Hz. İsa, bu mucizelere ancak Allah'ın izni ile muvaffak olacağını tekrar tekrar ifade etmiştir ki, bununla kendisinin yaratıcı, ilahlık vasfına sahip olmayıp bu gibi harikaları ancak Hak Teâlâ'nın izniyle, yardımı ile vücude getirebileceğini itirafta bulunmuştur. Ve bu harikalar! Cenâb-ı Hakkın dilemesi ile, yaratması ile göstermeye muvaffak olmuştur.
Burada bizim için bir uyanma dersi de vardır. Şöyle ki: Hz. İsa'nın öyle çamurdan bir kuş yaparak ona Allah'ın izni ile hayat vermiş olduğu bir hakikattir. Kavmi bunu görmüştür. Kur'an'ı Kerim de bunu haber vermektedir. Artık bu pek acık bir delildir ki: Kâinatın Yüce Yaratıcısı herhangi dilediği şeyi bir soydan yaratma, bir ayaklıma neticesi olmaksızın da vücude getirebilir. Binaenaleyh insanlığın yaratılışının başlangıcında da şüpheye mahal yoktur. Hz. Adem'in ve sülâlesinin, bir tekâmül kanunu neticesi olarak başka mahlûklardan insanlığa dönüşmüş olması hakkındaki bir teori pek manasızdır. Kur'an'ın acık ifadesine aykırıdır. Cenab'ı Hak, Hz. İsa'ya bu kudreti bu muvaffaktiyeti vermiş olduğu halde kendisinin balçıktan Hz. Adem'i ana-babasız olarak yaratmış olması nasıl inkâr olunabilir. O herşeye kemâliyle kadirdir. Buna inanmışızdır.

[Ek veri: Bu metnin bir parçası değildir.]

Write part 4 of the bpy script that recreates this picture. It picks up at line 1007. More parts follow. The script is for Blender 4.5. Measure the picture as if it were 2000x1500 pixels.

Hz. İsa'nın bu mucizelerini Hıristiyanlardan bazıları tasdik ettikleri halde bir kısmı da tasdik etmemektedir. O zata hem Allah'ın oğlu diyorlar onu hâşâ ilahlık mertebesine yükseltiyorlar, hem de ondan böyle harikaların zuhurunu inkâr eyliyorlar. Bu mucizelerin bir kısmı, sayıları belli kimseler yanında zuhur ettiği için tevatür mertebesinde bulunmamış olabilir. Fakat diğer bir kısmı büyük bir cemaat huzurunda vücude gelmiştir. Özellikle bunları ebedî bir öğüt olan Kur'an-ı Kerim de haber veriyor. Artık hiçbir dindar zat, bu gibi harikaların Allah'ın kudreti ile vücude gelmiş ve gelecek olmasını inkâr edemez ve uzak göremez.